Articles on the new platform all fall into three categories: The first one is ‘Observed impacts’ and about questions such as ‘Is the reported increase in flood induced damages already induced by climate change?’. The second category is ‘Model evaluation’, i.e. the questions whether the tools to project climate impacts into the future are good enough. Are the crop-models for example able to reproduce the strong drop in maize yields that has been observed in the US at very high temperatures? The third category is ‘future projections’ and really about risks climate change will pose to natural systems and our societies. ISIpedia makes climate impacts concrete on the country level. For example, policy makers and adaptation planners from Egypt can learn that, assuming a +2 °C warming level, their country is on top of the ranking of people exposed to river flooding. China, a top global emitter, is on rank 24 and hence also increasingly exposed.

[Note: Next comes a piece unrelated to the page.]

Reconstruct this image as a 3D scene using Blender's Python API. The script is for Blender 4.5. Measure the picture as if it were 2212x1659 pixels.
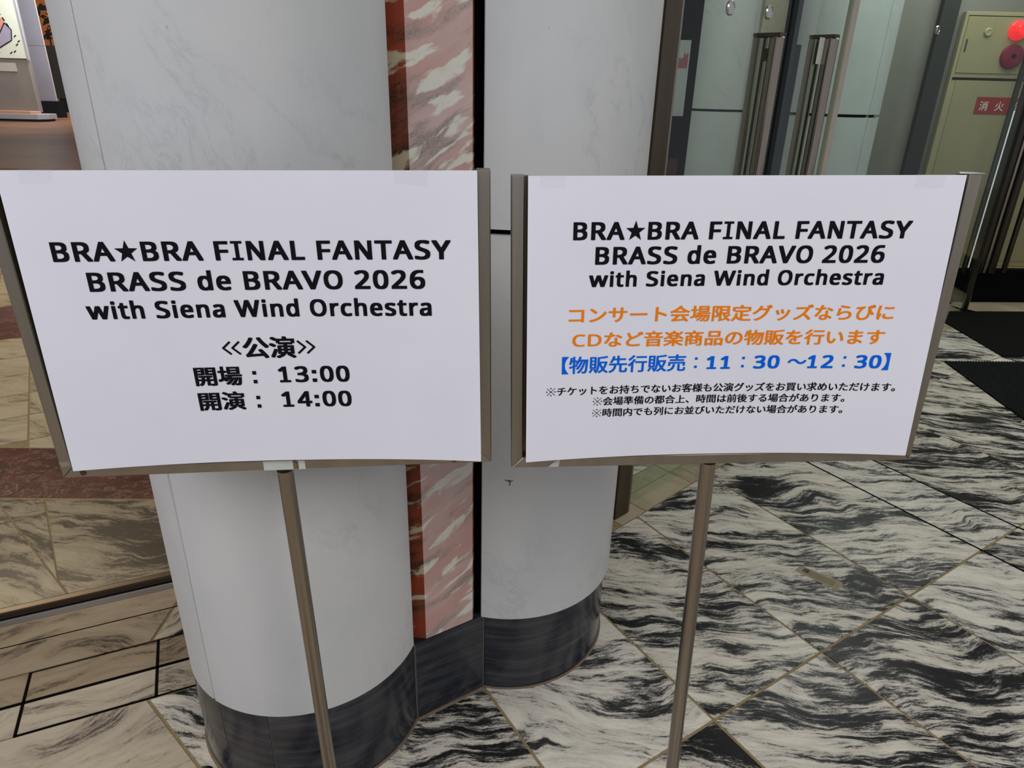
import bpy, bmesh, math, random
from mathutils import Vector, Matrix
random.seed(7)
SC = bpy.context.scene
COL = SC.collection
for o in list(bpy.data.objects):
    bpy.data.objects.remove(o)

# ------------------------------------------------------------------ camera
HC = 1.5
F_PX = 1475.0
X = Vector((1.0, 0.02554, 0.0))
dwn = Vector((1020 - 1106, 4200 - 829.5, F_PX)).normalized()      # world down seen in camera axes (right, down, forward)
upc = -dwn
fwdc = Vector((0, 0, 1))
Yc = (fwdc - fwdc.dot(upc) * upc).normalized()
Xc = Yc.cross(upc)
# rows: world axes in camera coordinates
Rw = Matrix((Xc, Yc, upc))
right = Rw @ Vector((1, 0, 0)); down = Rw @ Vector((0, 1, 0)); fwd = Rw @ Vector((0, 0, 1))
cam_d = bpy.data.cameras.new('camera')
cam = bpy.data.objects.new('camera', cam_d)
COL.objects.link(cam)
M = Matrix((right, -down, -fwd)).transposed().to_4x4()
M.translation = Vector((0, 0, HC))
cam.matrix_world = M
cam_d.sensor_fit = 'HORIZONTAL'
cam_d.sensor_width = 36.0
cam_d.lens = F_PX * 36.0 / 2212.0
cam_d.clip_start = 0.05
SC.camera = cam

# ------------------------------------------------------------------ world and light
W = bpy.data.worlds.new('overcast'); SC.world = W; W.use_nodes = True
bg = W.node_tree.nodes['Background']
bg.inputs[0].default_value = (0.87, 0.90, 1.0, 1)
bg.inputs[1].default_value = 0.42
def area(name, loc, target, size, energy, col=(1, 1, 1), size_y=None):
    l = bpy.data.lights.new(name, 'AREA'); l.energy = energy; l.size = size; l.color = col
    if size_y: l.shape = 'RECTANGLE'; l.size_y = size_y
    o = bpy.data.objects.new(name, l); COL.objects.link(o); o.location = loc
    o.rotation_euler = (Vector(target) - Vector(loc)).to_track_quat('-Z', 'Y').to_euler()
    return o
area('entrance_light', (-2.6, -1.2, 3.4), (0, 1.4, 0.8), 2.2, 62, (0.93, 0.94, 1.0))
area('entrance_light_right', (2.2, -1.8, 3.8), (1.6, 2.2, 0.0), 1.8, 70, (1.0, 0.98, 0.93))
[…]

The name ISIpedia is a short form for Inter-Sectoral Impacts Encyclopedia. It is based on research carried out under the Inter-sectoral Impact Model Intercomparison Project (ISIMIP) which is working with roughly 100 research groups worldwide. By systematically comparing the different computer simulations of climate impacts, the project is working towards consistent robust projections of climate change impacts across different sectors and scales. The ISIpedia portal is free, open-access and professional users can download the processed data used in the analyses as well as the raw data.